RBZ further reduces interest rates

Nqobile Bhebhe , Senior Business Reporter

THE Reserve Bank of Zimbabwe has further reduced interest rates from 150 percent to 140 percent effective April 1 amid indications that gold coins have mopped up over ZW$25,8 billion.

Additional, the Apex bank has trimmed the medium-term Bank Accommodation (MBA) Facility for the productive sectors, including individuals and MSMEs, from 75 percent to 70 percent per annum and maintained the statutory reserves requirements at 10 percent for demand and call deposits and five percent for time and savings deposits for both domestic and foreign currency deposits.

Detailing resolutions of the Monetary Policy Committee (MPC) which met on 28 March, central bank governor, Dr John Mangudya said there has been favourable uptake of gold coins in the market which has aided the dissipation of domestic inflationary pressures.

Furthermore, he said during the period extending from January 1, 2023 to March 15 2023, the country received US$1,78 billion in foreign currency, representing an increase of 31,5 percent compared to US$1,36 billion in the same period in 2022.

“As at March 10, 2023, a cumulative total of 31 866 gold coins had been sold in different denominations, mopping up more than ZW$25,8 billion as at the same date,” he said.

The RBZ introduced the coins last year to help cushion corporates and individuals from the negative impact of declining cash values and mop up large sums of Zimbabwe dollars sloshing in some bank accounts of corporates and individuals.

Dr Mangudya said in order to ensure continued anchoring of exchange rate and inflation expectations in the economy, the MPC resolved to stay the course of a tight monetary policy stance.

To that end, he said with effect from April 1, bank policy rate will be reduced “from 150 percent to 140 percent per annum, reduced the Medium-term Bank Accommodation (MBA) Facility for the productive sectors, including individuals and MSMEs, from 75 percent to 70 percent per annum, maintained the prevailing Bank policy rate as the minimum lending rate for all banks,”

In April last year, the central bank raised the bank policy rate from 60 percent to 80 percent and the  move was influenced by the need to discourage spending and reduce inflation which had increased from 60,68 percent in January to 72,7 percent in March.

However, to curb currency speculation, the central bank in June increased the bank policy rate from 80 percent to 200 percent.

The rates were reduced to 150 percent early this year.
Dr Mangudya said statutory reserves requirements will be maintained at 10 percent for demand and call deposits and five percent for time and savings deposits for both domestic and foreign currency deposits.

Also maintained are the minimum deposit rates on savings and time deposits at 30 percent and 50 percent per annum, respectively.

He also announced further liberalisation of the foreign exchange market to enhance the operation of the Willing-Buyer Willing-Seller market by increasing and standardising the trading margins for authorised dealers from five percent to 10 percent consistent with the margin applicable to bureaux de change and retailers.

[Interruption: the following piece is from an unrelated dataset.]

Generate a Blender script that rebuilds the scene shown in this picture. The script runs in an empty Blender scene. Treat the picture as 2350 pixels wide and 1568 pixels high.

To expand the value-preserving instruments and enhance divisibility and widen their access to the public, the MPC resolved to complement the current issuance of physical gold coins with gold-backed digital products (digital tokenisation of gold coins).

“This initiative will allow gold coins to be widely traded and in the process expand tradeable assets in the economy for store-of-value purposes.

“This will be over and above the procurement by the Bank of smaller USD denominations for divisibility purposes and/or change for transactions in the economy.

“The MPC affirmed its commitment to stay the course of the tight monetary policy stance and to cautiously adjust the policy rates in line with positive developments in the economy. In order to enhance the use of the US dollar through formal banking channels, the Bank shall engage banking institutions to address the high bank charges on foreign currency deposits.”

Dr Mangudya said the MPC also noted that the 70:30 currency mix of foreign and local currency, respectively in the economy was a reflection of the significant foreign currency inflows into the economy last year, which trend was expected to continue this year.

He said local currency also continued to be widely used in the economy as shown by the Real Time Gross Settlement (RTGS) transactions of ZW$10,6 trillion in the five months from October 2022 to February 2023 compared to US$7,5 billion worth of transactions settled from October 2021 to February 2022.